Comment 1 Joerg Wunsch 1997-07-31 22:06:32 UTC
As Joseph Stein wrote:

>    The default behaviour of syslogd is to keep pipes open until
>    no longer needed (I believe, based on man pages and experience).

This was intention.  Actually, the process is being shut down after
some (rather long, i think 2 x `mark interval', i.e. 40 minutes by
default) time.

>    This can be undesired if you wish to have any types of syslog messages
>    transmitted to an alphanumeric pager, because it can take a long time
>    (in one case here, about twelve hours) for the pipe to be closed, and
>    therefore the page to be sent. (in this case).
> 
>    I poked around in the source for syslogd and think I have come to 
>    a compatible change, that closes the pipe after each log entry is
>    written.
> 
>    I realize that this is an inefficient use of system resources; but
>    it was the easiest way to achieve my desired result.

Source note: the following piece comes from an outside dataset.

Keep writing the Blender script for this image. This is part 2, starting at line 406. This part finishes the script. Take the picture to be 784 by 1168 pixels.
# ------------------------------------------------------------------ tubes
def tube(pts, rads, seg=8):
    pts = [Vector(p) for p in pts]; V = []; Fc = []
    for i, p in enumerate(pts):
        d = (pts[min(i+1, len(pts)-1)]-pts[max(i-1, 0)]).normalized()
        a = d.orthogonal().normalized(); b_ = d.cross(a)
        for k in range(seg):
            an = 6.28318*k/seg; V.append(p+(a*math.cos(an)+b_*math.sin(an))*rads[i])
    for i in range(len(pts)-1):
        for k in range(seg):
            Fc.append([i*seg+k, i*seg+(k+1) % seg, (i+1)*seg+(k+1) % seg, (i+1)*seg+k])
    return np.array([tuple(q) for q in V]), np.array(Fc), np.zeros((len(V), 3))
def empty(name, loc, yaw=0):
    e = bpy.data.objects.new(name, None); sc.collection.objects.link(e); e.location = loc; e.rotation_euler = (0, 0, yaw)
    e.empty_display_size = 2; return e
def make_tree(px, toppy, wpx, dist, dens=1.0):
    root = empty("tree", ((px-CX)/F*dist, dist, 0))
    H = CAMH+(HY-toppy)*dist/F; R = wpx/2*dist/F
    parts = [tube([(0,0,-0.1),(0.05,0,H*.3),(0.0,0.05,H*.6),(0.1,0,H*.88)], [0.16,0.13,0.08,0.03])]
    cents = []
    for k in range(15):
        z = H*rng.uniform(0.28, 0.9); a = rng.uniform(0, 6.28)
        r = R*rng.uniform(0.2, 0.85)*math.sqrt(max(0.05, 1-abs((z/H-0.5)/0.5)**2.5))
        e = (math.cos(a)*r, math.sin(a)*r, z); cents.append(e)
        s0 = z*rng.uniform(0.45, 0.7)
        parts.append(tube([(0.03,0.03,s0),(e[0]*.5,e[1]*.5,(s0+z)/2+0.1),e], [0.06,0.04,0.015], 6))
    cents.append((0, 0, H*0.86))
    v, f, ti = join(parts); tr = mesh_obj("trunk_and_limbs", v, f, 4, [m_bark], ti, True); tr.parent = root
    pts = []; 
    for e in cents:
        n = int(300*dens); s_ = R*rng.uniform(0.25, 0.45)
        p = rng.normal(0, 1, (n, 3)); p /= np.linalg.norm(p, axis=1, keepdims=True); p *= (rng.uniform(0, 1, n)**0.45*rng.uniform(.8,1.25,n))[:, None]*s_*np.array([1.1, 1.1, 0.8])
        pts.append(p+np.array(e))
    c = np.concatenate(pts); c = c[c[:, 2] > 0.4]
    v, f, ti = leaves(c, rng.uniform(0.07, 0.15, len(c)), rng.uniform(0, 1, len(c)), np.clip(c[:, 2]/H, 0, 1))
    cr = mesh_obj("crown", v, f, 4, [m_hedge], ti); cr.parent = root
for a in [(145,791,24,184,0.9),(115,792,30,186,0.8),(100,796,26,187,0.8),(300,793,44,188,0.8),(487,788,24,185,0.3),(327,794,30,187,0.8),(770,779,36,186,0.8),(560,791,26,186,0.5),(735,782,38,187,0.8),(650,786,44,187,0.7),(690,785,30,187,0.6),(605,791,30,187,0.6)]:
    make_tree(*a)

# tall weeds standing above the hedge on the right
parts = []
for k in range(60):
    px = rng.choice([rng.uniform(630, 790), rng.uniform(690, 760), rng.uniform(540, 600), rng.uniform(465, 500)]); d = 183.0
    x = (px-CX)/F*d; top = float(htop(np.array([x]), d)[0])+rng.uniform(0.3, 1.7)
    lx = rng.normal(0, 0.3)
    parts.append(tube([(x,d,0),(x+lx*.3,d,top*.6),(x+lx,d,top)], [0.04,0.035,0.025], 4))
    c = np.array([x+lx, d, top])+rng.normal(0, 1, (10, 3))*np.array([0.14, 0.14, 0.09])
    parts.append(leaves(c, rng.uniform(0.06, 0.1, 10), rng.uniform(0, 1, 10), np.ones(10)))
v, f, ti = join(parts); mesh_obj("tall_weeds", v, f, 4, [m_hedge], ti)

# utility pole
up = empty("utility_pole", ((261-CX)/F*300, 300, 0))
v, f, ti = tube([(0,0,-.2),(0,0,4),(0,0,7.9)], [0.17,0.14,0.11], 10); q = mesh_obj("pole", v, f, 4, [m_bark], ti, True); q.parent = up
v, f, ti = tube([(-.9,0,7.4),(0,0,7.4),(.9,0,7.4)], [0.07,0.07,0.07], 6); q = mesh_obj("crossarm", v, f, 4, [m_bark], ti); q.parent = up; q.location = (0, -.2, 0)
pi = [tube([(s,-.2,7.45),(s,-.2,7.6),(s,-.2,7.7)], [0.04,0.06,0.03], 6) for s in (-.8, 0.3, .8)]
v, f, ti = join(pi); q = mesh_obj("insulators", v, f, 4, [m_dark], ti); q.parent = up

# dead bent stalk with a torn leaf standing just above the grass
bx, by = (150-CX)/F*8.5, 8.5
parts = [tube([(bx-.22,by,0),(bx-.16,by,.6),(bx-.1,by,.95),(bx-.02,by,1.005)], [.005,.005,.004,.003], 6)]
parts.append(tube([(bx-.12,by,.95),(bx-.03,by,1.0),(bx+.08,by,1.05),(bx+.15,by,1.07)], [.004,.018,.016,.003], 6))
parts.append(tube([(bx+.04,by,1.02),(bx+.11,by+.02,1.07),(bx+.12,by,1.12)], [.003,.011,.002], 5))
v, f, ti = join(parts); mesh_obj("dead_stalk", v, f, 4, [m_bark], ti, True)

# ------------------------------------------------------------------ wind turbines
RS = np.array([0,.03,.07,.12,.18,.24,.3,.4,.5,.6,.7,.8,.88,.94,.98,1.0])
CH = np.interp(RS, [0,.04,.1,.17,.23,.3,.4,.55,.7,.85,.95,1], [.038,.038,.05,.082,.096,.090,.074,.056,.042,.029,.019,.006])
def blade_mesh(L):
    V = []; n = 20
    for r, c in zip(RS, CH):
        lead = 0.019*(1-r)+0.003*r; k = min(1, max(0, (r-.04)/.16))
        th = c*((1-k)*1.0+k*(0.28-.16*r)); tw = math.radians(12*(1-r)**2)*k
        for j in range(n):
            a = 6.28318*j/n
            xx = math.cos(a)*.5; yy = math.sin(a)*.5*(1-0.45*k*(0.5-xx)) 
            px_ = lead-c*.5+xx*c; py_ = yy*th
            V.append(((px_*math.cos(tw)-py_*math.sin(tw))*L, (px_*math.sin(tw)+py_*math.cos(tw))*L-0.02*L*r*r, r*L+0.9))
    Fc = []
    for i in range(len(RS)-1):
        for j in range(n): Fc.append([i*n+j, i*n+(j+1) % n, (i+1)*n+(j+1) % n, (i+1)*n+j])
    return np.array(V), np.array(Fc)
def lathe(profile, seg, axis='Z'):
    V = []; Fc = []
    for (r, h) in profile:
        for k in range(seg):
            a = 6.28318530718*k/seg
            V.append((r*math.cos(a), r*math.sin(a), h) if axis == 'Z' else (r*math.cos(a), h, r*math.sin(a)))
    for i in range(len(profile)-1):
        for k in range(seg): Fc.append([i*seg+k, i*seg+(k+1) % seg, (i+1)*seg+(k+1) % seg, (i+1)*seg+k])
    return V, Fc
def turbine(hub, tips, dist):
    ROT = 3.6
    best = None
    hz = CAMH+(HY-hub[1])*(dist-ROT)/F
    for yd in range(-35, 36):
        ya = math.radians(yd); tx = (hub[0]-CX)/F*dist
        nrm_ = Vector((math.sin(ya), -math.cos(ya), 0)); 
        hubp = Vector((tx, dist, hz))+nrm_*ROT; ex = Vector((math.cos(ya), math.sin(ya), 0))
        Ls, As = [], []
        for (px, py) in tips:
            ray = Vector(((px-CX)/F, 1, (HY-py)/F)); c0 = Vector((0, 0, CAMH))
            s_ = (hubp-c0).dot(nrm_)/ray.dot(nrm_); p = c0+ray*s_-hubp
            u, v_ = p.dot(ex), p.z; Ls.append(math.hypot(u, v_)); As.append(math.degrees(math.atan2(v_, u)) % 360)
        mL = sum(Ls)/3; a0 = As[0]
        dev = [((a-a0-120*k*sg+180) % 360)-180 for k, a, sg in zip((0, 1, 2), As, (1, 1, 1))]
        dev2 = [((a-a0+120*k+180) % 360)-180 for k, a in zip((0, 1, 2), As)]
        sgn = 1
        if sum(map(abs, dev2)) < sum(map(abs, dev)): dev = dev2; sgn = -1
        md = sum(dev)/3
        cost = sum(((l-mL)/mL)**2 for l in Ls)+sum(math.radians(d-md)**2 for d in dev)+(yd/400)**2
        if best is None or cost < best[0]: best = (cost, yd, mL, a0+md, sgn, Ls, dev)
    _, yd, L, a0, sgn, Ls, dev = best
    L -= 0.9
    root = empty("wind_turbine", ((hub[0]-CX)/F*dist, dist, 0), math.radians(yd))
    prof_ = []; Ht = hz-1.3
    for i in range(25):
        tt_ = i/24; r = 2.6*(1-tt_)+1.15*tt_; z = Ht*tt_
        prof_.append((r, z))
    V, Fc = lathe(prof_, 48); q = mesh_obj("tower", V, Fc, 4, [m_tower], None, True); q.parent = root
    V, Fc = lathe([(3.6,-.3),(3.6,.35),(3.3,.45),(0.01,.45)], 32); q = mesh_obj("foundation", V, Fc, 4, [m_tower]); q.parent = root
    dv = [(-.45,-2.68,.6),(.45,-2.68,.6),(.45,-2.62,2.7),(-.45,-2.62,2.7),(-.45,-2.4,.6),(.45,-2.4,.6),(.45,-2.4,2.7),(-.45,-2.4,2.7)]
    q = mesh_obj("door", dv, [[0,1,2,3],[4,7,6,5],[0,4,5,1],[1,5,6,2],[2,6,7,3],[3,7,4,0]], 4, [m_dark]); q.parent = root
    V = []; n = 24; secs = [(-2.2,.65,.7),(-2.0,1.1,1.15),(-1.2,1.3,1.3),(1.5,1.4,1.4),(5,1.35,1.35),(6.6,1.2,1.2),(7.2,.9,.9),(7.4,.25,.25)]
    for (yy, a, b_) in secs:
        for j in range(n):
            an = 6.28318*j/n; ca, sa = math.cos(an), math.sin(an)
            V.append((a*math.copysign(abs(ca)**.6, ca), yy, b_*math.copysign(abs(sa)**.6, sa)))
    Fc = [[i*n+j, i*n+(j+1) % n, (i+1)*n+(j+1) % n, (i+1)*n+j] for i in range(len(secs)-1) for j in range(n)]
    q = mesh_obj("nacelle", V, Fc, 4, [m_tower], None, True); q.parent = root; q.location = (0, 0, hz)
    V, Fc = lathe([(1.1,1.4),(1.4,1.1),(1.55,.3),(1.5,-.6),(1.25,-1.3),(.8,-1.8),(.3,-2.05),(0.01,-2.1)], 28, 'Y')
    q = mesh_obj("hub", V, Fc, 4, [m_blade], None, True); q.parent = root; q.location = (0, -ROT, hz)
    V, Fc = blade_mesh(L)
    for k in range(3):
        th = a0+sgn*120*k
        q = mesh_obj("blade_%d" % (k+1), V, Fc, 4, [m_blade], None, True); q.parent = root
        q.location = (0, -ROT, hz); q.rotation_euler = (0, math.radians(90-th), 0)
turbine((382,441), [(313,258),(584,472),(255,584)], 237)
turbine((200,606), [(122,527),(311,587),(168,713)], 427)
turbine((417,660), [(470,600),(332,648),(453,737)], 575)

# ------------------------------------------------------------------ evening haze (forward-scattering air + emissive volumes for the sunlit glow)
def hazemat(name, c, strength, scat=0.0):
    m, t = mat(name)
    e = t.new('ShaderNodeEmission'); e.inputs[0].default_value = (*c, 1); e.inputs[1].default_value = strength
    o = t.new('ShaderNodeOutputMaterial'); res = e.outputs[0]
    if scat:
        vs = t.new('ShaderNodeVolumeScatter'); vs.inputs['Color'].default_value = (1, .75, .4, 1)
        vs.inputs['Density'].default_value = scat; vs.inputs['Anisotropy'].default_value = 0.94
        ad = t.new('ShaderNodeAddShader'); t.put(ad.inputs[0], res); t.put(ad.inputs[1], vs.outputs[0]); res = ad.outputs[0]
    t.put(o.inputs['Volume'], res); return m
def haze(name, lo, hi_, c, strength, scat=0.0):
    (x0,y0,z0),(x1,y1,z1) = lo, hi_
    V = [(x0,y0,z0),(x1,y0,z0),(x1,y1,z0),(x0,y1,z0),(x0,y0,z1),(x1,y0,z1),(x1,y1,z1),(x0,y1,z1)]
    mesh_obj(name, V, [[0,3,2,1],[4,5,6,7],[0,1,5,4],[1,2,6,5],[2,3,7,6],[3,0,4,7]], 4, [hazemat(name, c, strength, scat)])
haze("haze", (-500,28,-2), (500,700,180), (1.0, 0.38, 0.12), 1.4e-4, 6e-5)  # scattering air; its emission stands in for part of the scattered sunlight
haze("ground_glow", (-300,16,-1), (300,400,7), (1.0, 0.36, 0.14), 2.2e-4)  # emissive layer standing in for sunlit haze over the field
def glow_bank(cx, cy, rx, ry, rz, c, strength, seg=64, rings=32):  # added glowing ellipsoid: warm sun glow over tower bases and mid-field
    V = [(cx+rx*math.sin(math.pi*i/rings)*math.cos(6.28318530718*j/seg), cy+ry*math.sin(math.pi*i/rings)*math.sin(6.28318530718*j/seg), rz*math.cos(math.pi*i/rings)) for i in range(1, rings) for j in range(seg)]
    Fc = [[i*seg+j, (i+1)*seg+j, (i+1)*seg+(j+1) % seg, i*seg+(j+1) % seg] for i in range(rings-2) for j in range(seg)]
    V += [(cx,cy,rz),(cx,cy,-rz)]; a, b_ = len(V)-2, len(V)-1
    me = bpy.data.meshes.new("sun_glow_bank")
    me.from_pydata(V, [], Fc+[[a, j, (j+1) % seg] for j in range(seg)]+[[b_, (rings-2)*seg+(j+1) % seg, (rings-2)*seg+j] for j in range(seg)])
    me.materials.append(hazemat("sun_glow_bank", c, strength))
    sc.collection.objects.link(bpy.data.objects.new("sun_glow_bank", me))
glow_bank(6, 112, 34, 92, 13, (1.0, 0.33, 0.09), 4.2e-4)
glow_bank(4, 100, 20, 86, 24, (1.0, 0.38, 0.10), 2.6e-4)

This was exactly the reason why i didn't implement it this way (unlike
it is done on SGI IRIX, where this idea has been taken from).  syslog
messages are always just one line, so i thought it would be reasonable
that the program these messages are being piped into could handle the
case of `important' messages itself well enough.  I realize that this
is a compromise, but generally closing the pipe after each message is
IMHO more unacceptable, since you can't workaround the resource
wastage in the filter program (think of logging events that might
happen for a short period with thousands of events per second --
nothing that hasn't been seen yet).  You can however work around the
pipe not being closed in the filter program -- in the simplest case,
wrap it with a shell script that reads exactly one line of input, and
then exits.  (SGI IRIX apparently didn't care about resource wastage.
I think we should.)

Unless somebody seriously disagrees with my opinion here, i suggest to
close the PR without further action.  If someone suggests a manpage
addition that enlightens the above reasoning (perhaps with some
examples), i absolutely don't mind adding this.

-- 
cheers, J"org

joerg_wunsch@uriah.heep.sax.de -- http://www.sax.de/~joerg/ -- NIC: JW11-RIPE
Never trust an operating system you don't have sources for. ;-)
Comment 2 joes 1997-09-14 05:09:27 UTC
Hi, Joerg!

Could you please close this PR?  I don't see any need for it to stay open;
and I've written a work around in the Qpage program now, so it's a moot 
point. 

And, the explanation you gave made a lot of sense, too.

Thanks,

joe
Comment 3 Joerg Wunsch freebsd_committer freebsd_triage 1997-09-14 07:55:28 UTC
State Changed
From-To: open->closed


Documentation slightly improved in rev 1.7 of syslog.conf(5).  Apart from 
this, the way it works is a feature.